- [Data lines]

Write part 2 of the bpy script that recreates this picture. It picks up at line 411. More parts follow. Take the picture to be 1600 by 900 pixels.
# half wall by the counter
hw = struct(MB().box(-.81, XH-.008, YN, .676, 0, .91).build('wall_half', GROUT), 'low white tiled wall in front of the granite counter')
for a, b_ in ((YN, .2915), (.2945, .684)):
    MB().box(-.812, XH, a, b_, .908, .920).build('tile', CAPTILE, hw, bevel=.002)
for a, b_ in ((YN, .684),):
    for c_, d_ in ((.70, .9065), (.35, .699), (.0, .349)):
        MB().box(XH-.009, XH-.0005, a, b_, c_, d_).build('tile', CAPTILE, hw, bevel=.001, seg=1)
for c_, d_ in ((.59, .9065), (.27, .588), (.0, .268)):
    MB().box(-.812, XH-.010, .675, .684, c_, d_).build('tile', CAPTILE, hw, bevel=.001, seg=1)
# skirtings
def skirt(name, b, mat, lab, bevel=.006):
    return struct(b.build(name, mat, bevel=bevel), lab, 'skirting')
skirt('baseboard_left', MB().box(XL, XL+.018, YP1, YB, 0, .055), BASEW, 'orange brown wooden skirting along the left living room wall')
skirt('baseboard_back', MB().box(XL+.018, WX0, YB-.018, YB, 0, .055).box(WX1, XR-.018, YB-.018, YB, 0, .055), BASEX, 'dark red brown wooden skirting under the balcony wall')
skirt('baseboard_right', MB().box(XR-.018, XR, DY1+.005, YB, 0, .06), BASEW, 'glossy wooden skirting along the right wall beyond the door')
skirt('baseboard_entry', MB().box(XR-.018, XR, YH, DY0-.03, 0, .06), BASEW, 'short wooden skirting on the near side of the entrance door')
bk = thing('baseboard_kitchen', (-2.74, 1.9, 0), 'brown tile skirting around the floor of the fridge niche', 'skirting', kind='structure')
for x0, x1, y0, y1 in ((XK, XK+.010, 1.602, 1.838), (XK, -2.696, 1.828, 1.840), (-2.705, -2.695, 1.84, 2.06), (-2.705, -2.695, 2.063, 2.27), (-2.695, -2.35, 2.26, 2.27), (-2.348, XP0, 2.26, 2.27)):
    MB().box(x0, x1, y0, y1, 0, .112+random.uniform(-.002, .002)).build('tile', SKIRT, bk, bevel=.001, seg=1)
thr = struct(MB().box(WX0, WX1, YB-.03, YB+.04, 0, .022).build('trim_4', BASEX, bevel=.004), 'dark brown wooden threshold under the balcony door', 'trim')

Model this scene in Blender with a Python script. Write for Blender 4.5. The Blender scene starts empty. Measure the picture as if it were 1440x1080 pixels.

- [What you are asked to do]
Write out the entries above once more, without altering anything.

- [Written answer]
Write part 2 of the bpy script that recreates this picture. It picks up at line 411. More parts follow. Take the picture to be 1600 by 900 pixels.
# half wall by the counter
hw = struct(MB().box(-.81, XH-.008, YN, .676, 0, .91).build('wall_half', GROUT), 'low white tiled wall in front of the granite counter')
for a, b_ in ((YN, .2915), (.2945, .684)):
    MB().box(-.812, XH, a, b_, .908, .920).build('tile', CAPTILE, hw, bevel=.002)
for a, b_ in ((YN, .684),):
    for c_, d_ in ((.70, .9065), (.35, .699), (.0, .349)):
        MB().box(XH-.009, XH-.0005, a, b_, c_, d_).build('tile', CAPTILE, hw, bevel=.001, seg=1)
for c_, d_ in ((.59, .9065), (.27, .588), (.0, .268)):
    MB().box(-.812, XH-.010, .675, .684, c_, d_).build('tile', CAPTILE, hw, bevel=.001, seg=1)
# skirtings
def skirt(name, b, mat, lab, bevel=.006):
    return struct(b.build(name, mat, bevel=bevel), lab, 'skirting')
skirt('baseboard_left', MB().box(XL, XL+.018, YP1, YB, 0, .055), BASEW, 'orange brown wooden skirting along the left living room wall')
skirt('baseboard_back', MB().box(XL+.018, WX0, YB-.018, YB, 0, .055).box(WX1, XR-.018, YB-.018, YB, 0, .055), BASEX, 'dark red brown wooden skirting under the balcony wall')
skirt('baseboard_right', MB().box(XR-.018, XR, DY1+.005, YB, 0, .06), BASEW, 'glossy wooden skirting along the right wall beyond the door')
skirt('baseboard_entry', MB().box(XR-.018, XR, YH, DY0-.03, 0, .06), BASEW, 'short wooden skirting on the near side of the entrance door')
bk = thing('baseboard_kitchen', (-2.74, 1.9, 0), 'brown tile skirting around the floor of the fridge niche', 'skirting', kind='structure')
for x0, x1, y0, y1 in ((XK, XK+.010, 1.602, 1.838), (XK, -2.696, 1.828, 1.840), (-2.705, -2.695, 1.84, 2.06), (-2.705, -2.695, 2.063, 2.27), (-2.695, -2.35, 2.26, 2.27), (-2.348, XP0, 2.26, 2.27)):
    MB().box(x0, x1, y0, y1, 0, .112+random.uniform(-.002, .002)).build('tile', SKIRT, bk, bevel=.001, seg=1)
thr = struct(MB().box(WX0, WX1, YB-.03, YB+.04, 0, .022).build('trim_4', BASEX, bevel=.004), 'dark brown wooden threshold under the balcony door', 'trim')

Model this scene in Blender with a Python script. Write for Blender 4.5. The Blender scene starts empty. Measure the picture as if it were 1440x1080 pixels.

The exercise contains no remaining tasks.